The coffee-can test (do this first)
This is the step that saves you from treating the wrong problem. Take a metal can, cut out both ends, and push one end a few inches into the soil right at the edge of a damaged patch — the border between green and dying grass, where the bugs are actively feeding, not the dead center. Fill the can with water and keep it topped up for about five minutes. If chinch bugs are present, they'll float up to the surface where you can count them. It's the detection method UF/IFAS recommends, and it turns a guess into a yes-or-no answer.
Chinch bugs or drought? How to tell
Drought-stressed St. Augustine also yellows and browns, which is why so many homeowners water a chinch-bug problem and watch it get worse. The difference: drought-stressed grass usually greens back up after a good watering, while chinch-bug patches keep expanding no matter how much you irrigate. If you've watered and the dead area is still growing, run the coffee-can test before reaching for the hose again.
When they strike in Florida
Chinch bugs are a warm-season pest, and Florida gives them a long runway. UF/IFAS notes severe damage tends to run roughly March through November in south Florida and April through October in north Florida, with the worst flare-ups in hot, dry stretches. Multiple generations can build up across a single Florida summer, which is why a small patch in May can become a large dead zone by August if it's missed.
How to stop the damage
Once you've confirmed chinch bugs, control combines treatment with reducing the lawn stress that invites them:
- Treat the right area. Insecticide applied to the active feeding edge and the surrounding healthy grass is more effective than soaking the already-dead center.

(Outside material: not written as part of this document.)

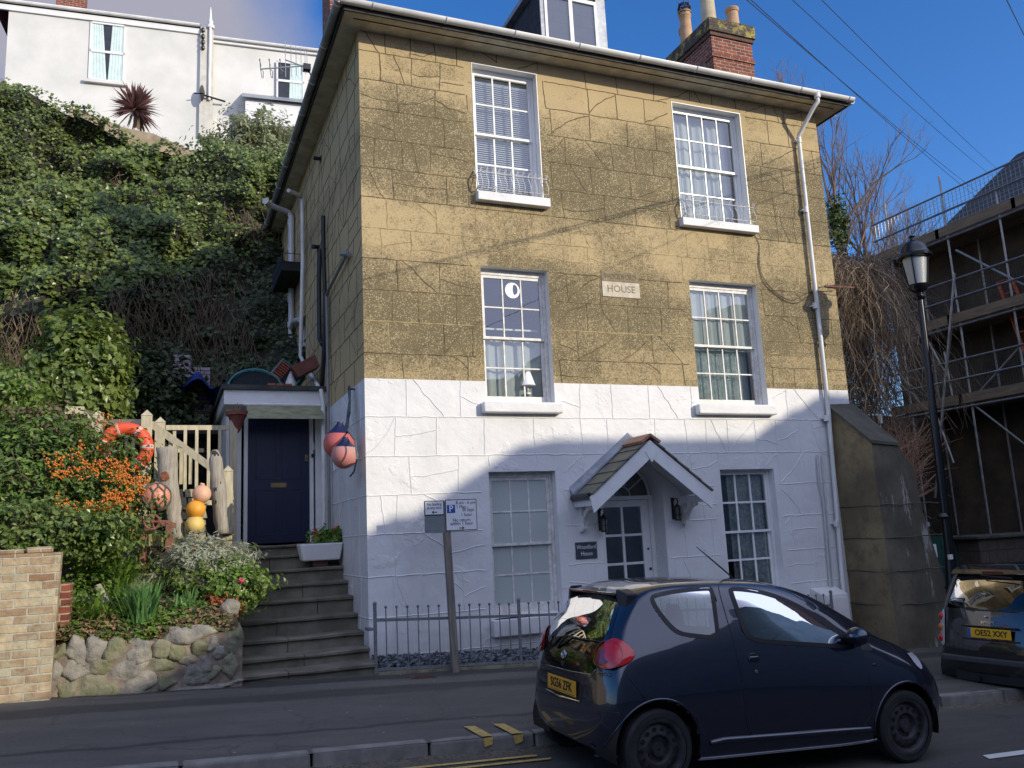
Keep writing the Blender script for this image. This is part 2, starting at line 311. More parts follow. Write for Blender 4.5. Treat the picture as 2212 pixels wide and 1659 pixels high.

- Mow high and don't over-fertilize. Excess quick-release nitrogen and scalped, stressed turf both favor chinch bugs. Keeping St. Augustine cut high and healthy makes it more resilient.
- Manage thatch and water sensibly. Heavy thatch shelters them; correct, deep-but-infrequent watering helps the grass recover.
For a recurring or spreading outbreak, a licensed lawn care company can identify it correctly, treat it, and fix the underlying lawn stress so it doesn't simply return. Our lawn care directory and Orlando city page list local crews, with more across the full directory.
FAQ
How do I know if chinch bugs are killing my grass? Look for irregular patches that turn yellow then a burnt-reddish brown and keep expanding, usually in the hottest, sunniest parts of the lawn. Confirm with the coffee-can test before treating, since drought damage looks similar.
What is the coffee-can test for chinch bugs? Cut both ends off a metal can, push one end a few inches into the soil at the edge of a damaged area, and fill it with water. If chinch bugs are present, they float to the surface within a few minutes.
When are chinch bugs worst in Florida? They're most active in the warm months — roughly March through November in south Florida and April through October in north Florida, peaking in hot, dry stretches.
Why do chinch bugs keep coming back? St. Augustine grass is their preferred host, and Florida's long warm season lets multiple generations build up. Stressed, over-fertilized, or heat-baked lawns are especially prone, so lawn health is part of control.
Should I treat chinch bugs myself or hire a lawn company? A confirmed, small outbreak can sometimes be spot-treated. For a recurring or spreading problem, a licensed lawn care company can identify it, treat correctly, and address the lawn stress that invites them back.